If any Vistage members are thinking of taking on more employees, then they may be interested in a new piece of research from XpertHR which has found that social networking media is playing a more prominent role in recruitment.
Over the past two years, six employers in ten (59%) have increased the proportion of vacancies that they advertise on social media platforms such as Facebook and LinkedIn.
The findings show that social media is a rapidly increasing feature of many organisations' recruitment strategies. The 2013 survey of digital media recruitment shows that just under half (46%) of employers use social networking platforms when hiring staff, compared to 89.1% who use their own corporate websites and 81.8% who rely on commercial job boards.
Growing trend
The smaller proportion of organisations who incorporate social media platforms into their recruitment strategies reflects the fact that social media is a more recent - but growing - development in the digital landscape.
Candidate attraction
The survey found that employers tend to use social media at the early, candidate attraction stage of recruitment rather than at the subsequent, applications management stage.
The most common way for organisations to use social media is to promote themselves as an employer, either by driving applicants to their own corporate or careers website or by developing the organisation's corporate page on a social media platform.

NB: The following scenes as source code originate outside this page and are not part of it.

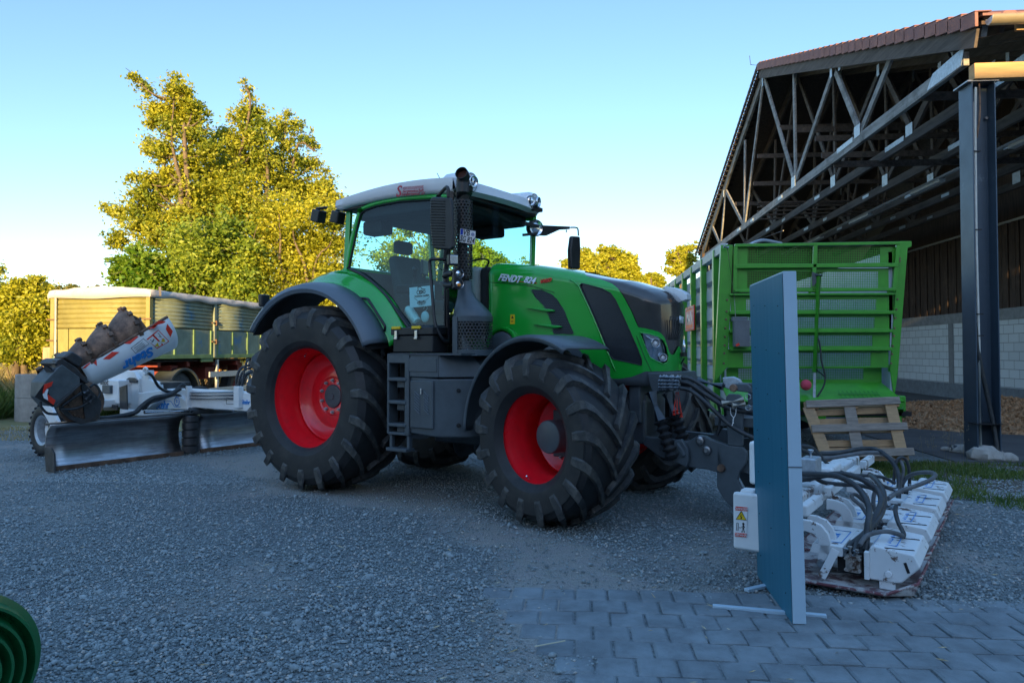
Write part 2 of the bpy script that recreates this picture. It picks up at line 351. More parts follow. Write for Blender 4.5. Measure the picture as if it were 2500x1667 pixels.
MATR = {'hood': M['green'], 'front_grille': pm('smoke_grille', (.045, .042, .040), .18, var=.3, scale=3, coat=.35, dust=(.10, .085, .07), dscale=30, dthr=(.62, .8), dmax=.4),
        'side_window': pm('mesh_screen', (.018, .022, .028), .3, var=.3, scale=60, coat=.2), 'headlight_recess': pm('lamp_housing', (.30, .34, .40), .15, .8, var=.5, scale=14), 'rear_vent': M['blackm'], 'side_cover': M['grey']}
polys = {k: [] for k in ['hood']+HN}; allv = []; off = 0; F_all = []; lab_all = []
for P, F in rbox_faces(280, 110, 150):
    Pm = P.copy(); Pm[:, 1] = -np.abs(Pm[:, 1])
    c = Pm[F].mean(1); px = proj_local(c); lab = np.zeros(len(F), int)
    for i, k in enumerate(HN):
        mm = inpoly(px, REG[k])
        if k == 'rear_vent' or k == 'side_window': mm &= (c[:, 1] < -.3)
        lab[mm & (lab == 0)] = i+1
    allv.append(P); F_all.append(F+off); lab_all.append(lab); off += len(P)
PV = np.concatenate(allv); FA = np.concatenate(F_all); LA = np.concatenate(lab_all)
key = np.round(PV, 4); _, first, inv = np.unique(key, axis=0, return_index=True, return_inverse=True); inv = inv.ravel(); PV = PV[first]; FA = inv[FA]
# smooth the borders between regions
E_ = np.concatenate([FA[:, [0, 1]], FA[:, [1, 2]], FA[:, [2, 3]], FA[:, [3, 0]]]); EL = np.concatenate([LA]*4); Es = np.sort(E_, 1)
o_ = np.lexsort((Es[:, 1], Es[:, 0])); Eo = Es[o_]; Lo = EL[o_]; same = (Eo[1:] == Eo[:-1]).all(1) & (Lo[1:] != Lo[:-1]); BE = Eo[1:][same]
for it in range(6):
    acc = np.zeros_like(PV); cnt = np.zeros(len(PV)); np.add.at(acc, BE[:, 0], PV[BE[:, 1]]); np.add.at(acc, BE[:, 1], PV[BE[:, 0]]); np.add.at(cnt, BE[:, 0], 1); np.add.at(cnt, BE[:, 1], 1)
    mk = cnt == 2; PV[mk] = .5*PV[mk]+.5*acc[mk]/2
hoodV = PV; hood_objs = {}
from mathutils.bvhtree import BVHTree
HBVH = BVHTree.FromPolygons([tuple(p) for p in PV.tolist()], [tuple(f) for f in FA.tolist()])
for i, k in enumerate(['hood']+HN):
    f = FA[LA == i]
    if not len(f): continue
    halves = [f]
    if k in ('side_window', 'headlight_recess', 'rear_vent'):
        ym = PV[f].mean(1)[:, 1]; halves = [f[ym > 0], f[ym <= 0]]
    for f in halves:
        if not len(f): continue
        u, iv = np.unique(f, return_inverse=True); iv = iv.reshape(f.shape); pts = PV[u].copy()
        bm_ = MB(); bm_.v = [tuple(p) for p in pts.tolist()]; bm_.f = [tuple(q) for q in iv.tolist()]
        ho = bm_.build({'side_window': 'side_screen'}.get(k, k), MATR[k], tr if k in ('hood', 'side_cover') else hood_objs.get('hood'), 60)
        if len(halves) == 2: dq = ho.modifiers.new('d', 'DISPLACE'); dq.strength = -.012 if k != 'headlight_recess' else -.03; dq.mid_level = 0
        hood_objs[k] = ho
hood = hood_objs['hood']
IC = V((2.6, 0, 1.7))
CL = loc(CAM)
def on_hood(px, py, off=.004):
    W = onD(px, py, 5.0); d = (loc(W)-CL).normalized(); h = HBVH.ray_cast(CL, d)
    if h[0] is None: return None
    n = h[1]; n = n if n.dot(d) < 0 else -n
    return h[0]+n*off
def hood_line(pxs, r, mat, name, parent=hood, off=.002):
    pts = []
    for (x0, y0), (x1, y1) in zip(pxs, pxs[1:]):
        for t in np.linspace(0, 1, 8, endpoint=False):
            p = on_hood(x0+(x1-x0)*t, y0+(y1-y0)*t, off)
            if p: pts.append(p)
    p = on_hood(*pxs[-1], off)
    if p: pts.append(p)
    return MB().tube(pts, r, 6).build(name, mat, parent, 60)
# recess the black panels slightly
o = hood_objs['front_grille']; q = o.modifiers.new('d', 'DISPLACE'); q.strength = -.012; q.mid_level = 0
hood_line(H_([(60, 165), (110, 190), (165, 240), (200, 320), (300, 530), (400, 770), (500, 1010), (570, 1180), (600, 1250)]), .009, M['green'], 'trim_line')
hood_line(C_([(1290, 905), (1400, 912), (1560, 925), (1620, 935), (1800, 985)]), .003, M['blackm'], 'panel_gap')
hood_line(H_([(840, 800), (850, 780), (880, 745)]) if 0 else H_([(850, 830), (900, 960), (960, 1110), (1030, 1255)]), .0025, M['blackm'], 'panel_gap')
for k in ('side_window', 'headlight_recess'):
    pl = REG[k]; hood_line(pl+[pl[0]], .005 if k == 'side_window' else .006, M['green'] if k != 'side_window' else M['black'], 'rim_trim')
# vent slats of the front grille
for xo in range(8):
    a = H_([(1215+xo*30, 640+xo*4), (1225+xo*26, 760), (1238+xo*16, 880)]); hood_line(a[:3], .0035, M['blackm'], 'grille_rib', hood_objs['front_grille'], .0)
# rear vent hex mesh lines
vm = MB()
vp = REG['rear_vent']
for gx in np.arange(1295, 1405, 4.2):
    for gy_i, gy in enumerate(np.arange(705, 818, 4.2)):
        x = gx+(2.1 if gy_i % 2 else 0)
        if inpoly(np.array([[x, gy]]), vp)[0]:
            p = on_hood(x, gy, .001)
            if p:
                ring = [p+V((math.cos(a)*.0095, 0, math.sin(a)*.0095)) for a in np.linspace(0, 2*math.pi, 7)]; vm.tube(ring, .0022, 3, caps=False)
vm.build('vent_mesh', M['grey'], hood_objs['rear_vent'], 0)
for f in ([(1590, 1103), (1650, 1115), (1760, 1135), (1805, 1130), (1795, 1115), (1700, 1105)], [(1640, 1228), (1700, 1240), (1815, 1260), (1862, 1252), (1850, 1238), (1740, 1228)]):
    pp = [on_hood(*q, .0) for q in C_(f)]; pp = [p for p in pp if p]
    fm = MB(); fm.prism([p+V((0, .02, 0)) for p in pp], V((0, -.055, 0))); fm.build('vent_fin', M['green'], hood, 30, bevel=.008)
# headlight internals
hl = hood_objs['headlight_recess']
for (x, y, r) in ((1080, 918, .034), (1180, 1090, .030)):
    p = on_hood(*H_([(x, y)])[0], -.02); n = V((.62, -.75, -.05)).normalized()
    MB().lathe([(r*1.15, .03), (r*1.12, .012), (r, .0), (r*.5, -.01), (0, -.012)], p, n, 24).build('headlamp', M['reflector'], hl, 60, fix=False, solid=.002)
    MB().ball(p+n*.006, r*.55, 16).build('bulb_lens', M['plate'], hl, 60)
pl = [on_hood(*q, -.004) for q in H_([(900, 792), (1000, 808), (1110, 842), (1165, 880), (1120, 878), (1030, 872)])]
poly_dec(pl, M['chrome'], hl, 'chrome_strip')
# on the far side another lamp shows as a sliver
p = V((3.66, .30, 1.55)); MB().ball(p, .05, 14, (.6, .8, 1.4)).build('headlamp', M['reflector'], hl, 60)
# lettering
def hood_text(s, px, py, sz, mat, name='lettering', px2=None, shear=.0, bold=0., sx=1.):
    p = on_hood(px, py, .012); q = on_hood(px2[0], px2[1], .012); xd = q-p; up = (on_hood(px, py-8, .003)-p)
    return text(s, sz, mat, hood, p, xd, up, name, shear, .004, bold, 'LEFT', sx)
a, b = C_([(1378, 870), (1545, 890)]); hood_text('FENDT', *a, .100, M['silver'], px2=b, shear=.25, bold=.003, sx=.86)
a, b = C_([(1572, 888), (1660, 900)]); hood_text('824', *a, .09, M['silver'], px2=b, shear=.25, bold=.002, sx=.95)
a, b = C_([(1692, 905), (1765, 892)]); hood_text('VARIO', *a, .055, M['redp'], px2=b, shear=.35, bold=.0015, sx=.8)
hood_line(C_([(1375, 888), (1665, 914)]), .0035, M['redp'], 'underline')
p = on_hood(*H_([(1372, 645)])[0], .004); text('FENDT', .085, M['silver'], hood_objs['front_grille'], p+V((.012, 0, 0)) if p else V((3.76, 0, 1.79)), (-.25, 1, 0), (0, 0, 1), 'lettering', .2, .004, .002)
a = [on_hood(*q, .003) for q in C_([(1463, 1153), (1496, 1153), (1496, 1227), (1460, 1227)])]; dec = poly_dec(a, M['yellow'], hood, 'warning_sticker')
a = [on_hood(*q, .006) for q in C_([(1470, 1183), (1479, 1163), (1489, 1183)])]; poly_dec(a, M['ink'], dec, 'symbol')
a = [on_hood(*q, .006) for q in C_([(1468, 1205), (1485, 1203), (1485, 1208), (1468, 1210)])]; poly_dec(a, M['ink'], dec, 'symbol')
# sky reflection beyond the nose crest, modelled as a pale solid wedge
m = MB(); m.prism([T(x, y, .14) for x, y in [(1618, 699), (1645, 702), (1664, 709), (1676, 718), (1677, 731), (1664, 736), (1645, 724), (1628, 712)]], V((0, .12, 0))); m.build('hood_sky_reflection', M['silver'], hood, 30, bevel=.006)
# bellows, dark ring and cover behind hood
m = MB(); m.box((1.79, 0, 1.95), (.12, .84, .86)); m.build('hood_seal', M['blackm'], tr, bevel=.04)
m = MB(); m.box((1.66, 0, 2.0), (.14, .92, .78)); m.build('hood_rear_panel', pm('beige_panel', (.26, .29, .26), .5), tr, bevel=.06)
# round recess right of the canister
p = on_hood(1215, 800, .0); m = MB(); m.lathe([(0, .03), (.13, .03), (.15, .02), (.155, -.03)], V((2.06, -.47, 1.55)), (0, -1, 0), 32); m.box((2.06, -.46, 1.42), (.29, .06, .24)); m.build('side_duct', M['grey'], tr, 40)
m = MB(); m.lathe([(.155, .035), (.185, .03), (.20, -.03)], V((2.06, -.46, 1.56)), (0, -1, 0), 32, R(-5), R(185)); m.build('duct_arch', M['green'], hood, 40, solid=.01)
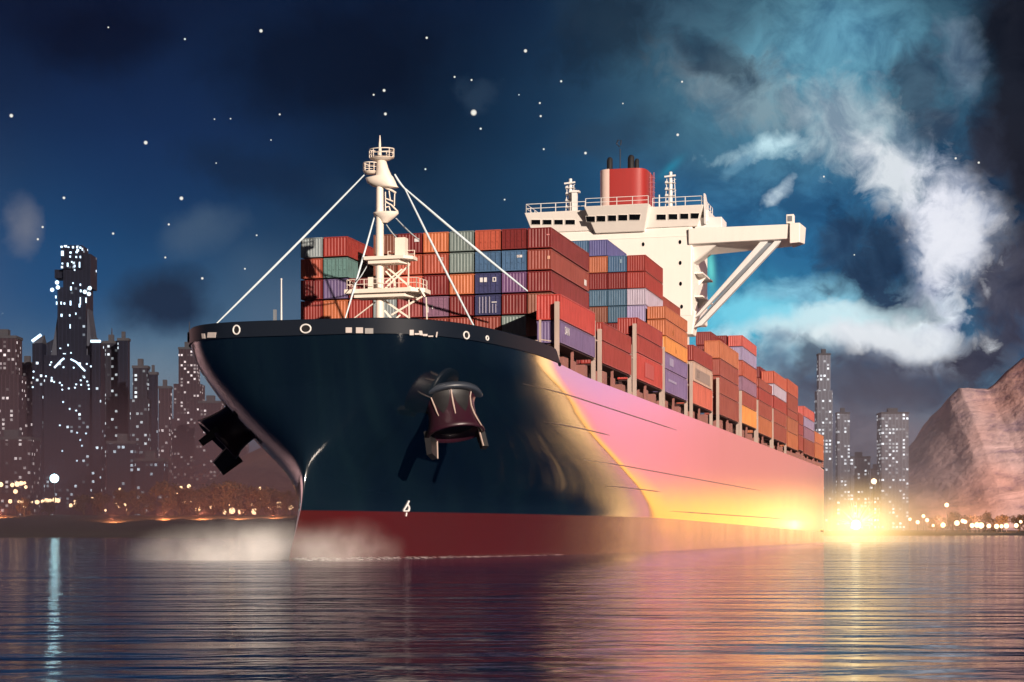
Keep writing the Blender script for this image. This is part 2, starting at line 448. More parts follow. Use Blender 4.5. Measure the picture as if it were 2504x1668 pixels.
# upper head of the mast
hd = MB()
secs = []
for (y, xl, xr, dp) in ((392,923,944,.5),(412,921,950,.62),(430,919,958,.75),(434,893,962,.8),(446,898,968,.8),(456,912,972,.6),(461,955,976,.4)):
    a, b = ml(xl), ml(xr); secs.append([((a+b)/2+(b-a)/2*math.cos(2*math.pi*k/16), MS+dp*math.sin(2*math.pi*k/16), mz(y)) for k in range(17)])
hd.grid(secs); hd.add(secs[0][:-1], [tuple(range(16))]); hd.add(secs[-1][:-1], [tuple(range(16))])
head = hd.obj('mast_head', MASTP, mast, weld=True)
for (y, xl, xr, dp, nm) in ((386,904,964,.9,'crow_nest'),(418,889,922,.7,'crow_nest')):
    n_ = MB(); a, b = ml(xl), ml(xr); el = []
    for (f, dy) in ((.62,7),(.9,3),(1,0)):
        el.append([((a+b)/2+(b-a)/2*f*math.cos(2*math.pi*k/18), MS+dp*f*math.sin(2*math.pi*k/18), mz(y+dy)) for k in range(19)])
    n_.grid(el); n_.add(el[0][:-1], [tuple(range(18))]); n_.add([(p[0],p[1],p[2]-.1) for p in el[-1][:-1]], [tuple(range(18))])
    o = n_.obj(nm, MASTP, mast, weld=True)
    g = MB(); top = [(p[0],p[1],mz(y-20)) for p in el[-1]]
    for k in range(0, 18, 2): g.bar(el[-1][k], top[k], .07)
    g.tube(top, .06, 5, caps=False); g.tube([((p[0]+q[0])/2,(p[1]+q[1])/2,(p[2]+q[2])/2) for p, q in zip(el[-1], top)], .04, 5, caps=False)
    g.obj('railing', MASTP, o)
sp = MB(); sp.tube([(0,MS,43),(0,MS,mz(352)),(.02,MS,mz(331))], [.17,.13,.05], 8); sp.obj('spire', MASTP, mast)
# lower look-out with curved ribs
lk = MB(); secs = []
for (y, xl, xr, dp) in ((520,913,975,.8),(524,913,976,.8),(534,925,965,.6),(546,935,948,.3)):
    a, b = ml(xl), ml(xr); secs.append([((a+b)/2+(b-a)/2*math.cos(2*math.pi*k/14), MS+dp*math.sin(2*math.pi*k/14), mz(y)) for k in range(15)])
lk.grid(secs); lk.add(secs[0][:-1], [tuple(range(14))]); lookout = lk.obj('lookout_basket', MASTP, mast, weld=True)
for (pts, r_) in (([(943,460),(960,468),(969,474)],.13),([(966,474),(965,506)],.07),([(952,468),(955,490)],.07),([(943,486),(962,494)],.09),([(943,494),(958,503),(974,520)],.1),([(943,508),(952,506),(956,520)],.08),([(943,470),(943,520)],.06)):
    q = MB(); q.tube([(ml(x),MS,mz(y)) for x, y in pts], r_, 6); q.obj('cage_rib', MASTP, mast)
# stays
def foot(x, y, L, off=0):
    # point on the deck line L = const seen in column x, at the row y
    s = s_on(x, L); return (L, s, z_on(y, L, s))
def stay(a, b, r0=.10, r1=.17):
    r0, r1 = r0*.7, r1*.72
    q = MB(); a, b = Vector(a), Vector(b); pts = [a+(b-a)*i/8-Vector((0,0,math.sin(math.pi*i/8)*.12)) for i in range(9)]
    q.tube(pts, [r0+(r1-r0)*math.sin(math.pi*i/8)**.7 for i in range(9)], 8); return q.obj('stay', STAYW, ship)
stay((ml(890),MS,mz(426)), foot(530, 791, -13.0))
stay((ml(918),MS+.3,mz(512)), foot(841, 790, -3.2), .1, .16)
stay((ml(966),MS,mz(428)), (ml(990),MS+.4,mz(465)), .12, .16)
stay((ml(988),MS+.4,mz(462)), foot(1163, 806, 11.0), .12, .18)
stay((ml(988),MS+.4,mz(462)), (13.9, 36.7, z_on(712, 13.9, 36.7)) if False else foot(1290, 712, 13.6), .12, .22)
stay((ml(966),MS+.5,mz(534)), foot(1026, 588, 2.0), .08, .11)
stay((ml(940),MS+.5,mz(546)), foot(974, 586, .6), .08, .11)
stay((ml(897),MS+.5,mz(640)), foot(872, 690, -1.2), .06, .08)
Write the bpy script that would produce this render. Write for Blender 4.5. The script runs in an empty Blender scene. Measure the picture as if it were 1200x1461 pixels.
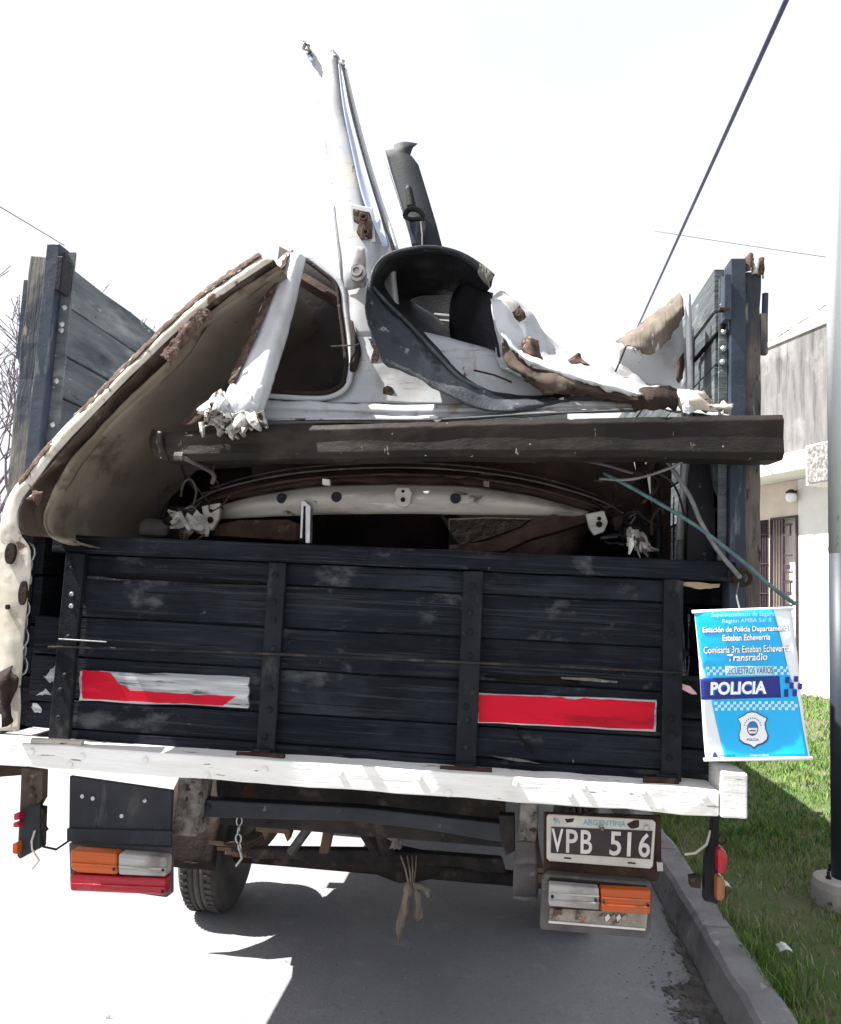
import bpy, bmesh, math, random
import numpy as np
from mathutils import Vector, Matrix, noise

random.seed(7)
SC = bpy.context.scene
COL = SC.collection
rad = math.radians

# ------------------------------------------------------------------ camera
# Axes: x across the truck, y along the street, z up; origin on the road under the tailgate.
CAM = Vector((0.293, -2.231, 1.55))
FW = Vector((-0.10741, 0.98870, 0.10453)).normalized()
RT = Vector((0.99358, 0.10298, 0.04685)).normalized()
UP = RT.cross(FW).normalized()
cd = bpy.data.cameras.new('camera')
cam = bpy.data.objects.new('camera', cd)
COL.objects.link(cam)
cam.matrix_world = Matrix(((RT.x, UP.x, -FW.x, CAM.x), (RT.y, UP.y, -FW.y, CAM.y), (RT.z, UP.z, -FW.z, CAM.z), (0, 0, 0, 1)))
cd.sensor_fit = 'HORIZONTAL'
cd.sensor_width = 36.0
cd.lens = 33.0
cd.clip_start = 0.05
cd.clip_end = 2000
SC.camera = cam

# ------------------------------------------------------------------ light
SUN_TRAVEL = Vector((0.69, 0.095, -1.0)).normalized()
to_sun = -SUN_TRAVEL
elev = math.asin(to_sun.z)
azim = math.atan2(to_sun.x, to_sun.y)
w = bpy.data.worlds.new('World')
SC.world = w
w.use_nodes = True
nt = w.node_tree
nt.nodes.clear()
wo = nt.nodes.new('ShaderNodeOutputWorld')
bg = nt.nodes.new('ShaderNodeBackground')
bg.inputs['Strength'].default_value = 0.092
sky = nt.nodes.new('ShaderNodeTexSky')
sky.sky_type = 'NISHITA'
sky.sun_disc = False
sky.sun_elevation = elev
sky.sun_rotation = azim
sky.air_density = 1.0
sky.dust_density = 3.0
tc = nt.nodes.new('ShaderNodeTexCoord')
mp = nt.nodes.new('ShaderNodeMapping')
mp.inputs['Scale'].default_value = (1.0, 1.0, 2.2)
cl = nt.nodes.new('ShaderNodeTexNoise')
cl.inputs['Scale'].default_value = 1.6
cl.inputs['Detail'].default_value = 6
cr = nt.nodes.new('ShaderNodeValToRGB')
cr.color_ramp.elements[0].position = 0.28
cr.color_ramp.elements[0].color = (.62, .62, .62, 1)
cr.color_ramp.elements[1].position = 0.55
cr.color_ramp.elements[1].color = (.97, .97, .97, 1)
mx = nt.nodes.new('ShaderNodeMixRGB')
mx.inputs['Color2'].default_value = (3.52, 3.60, 3.80, 1)      # bright thin overcast
nt.links.new(tc.outputs['Generated'], mp.inputs['Vector'])
nt.links.new(mp.outputs[0], cl.inputs['Vector'])
nt.links.new(cl.outputs['Fac'], cr.inputs['Fac'])
nt.links.new(cr.outputs['Color'], mx.inputs['Fac'])
nt.links.new(sky.outputs['Color'], mx.inputs['Color1'])
nt.links.new(mx.outputs['Color'], bg.inputs['Color'])
nt.links.new(bg.outputs[0], wo.inputs['Surface'])

sd = bpy.data.lights.new('sun', 'SUN')
sd.energy = 5.0
sd.angle = rad(0.5)
sd.color = (1.0, 0.965, 0.91)
sun = bpy.data.objects.new('sun', sd)
COL.objects.link(sun)
sun.rotation_euler = SUN_TRAVEL.to_track_quat('-Z', 'Y').to_euler()
sun.location = (-8, 0, 12)

SC.view_settings.view_transform = 'Standard'
SC.view_settings.look = 'None'
SC.view_settings.gamma = 1
SC.view_settings.use_curve_mapping = False
SC.view_settings.exposure = 1.75
SC.render.engine = 'CYCLES'
SC.cycles.use_denoising = True
SC.cycles.max_bounces = 6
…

The three most popular social media channels that employers use to advertise their vacancies are LinkedIn, Twitter and Facebook.
Despite its relative newness as a candidate attraction tool, only a minority of employers (22%) have experienced problems with using social networking media for recruitment.
Reduce recruitment costs
The use of social media scores highly in increasing the recruiting organisation's reach to a wide range of potential candidates, according to our sample of employers. Respondents are also positive about its effectiveness in reducing recruitment advertising costs and filling vacancies with suitable people, although it is not perceived as reducing the workload of those HR professionals involved in recruitment.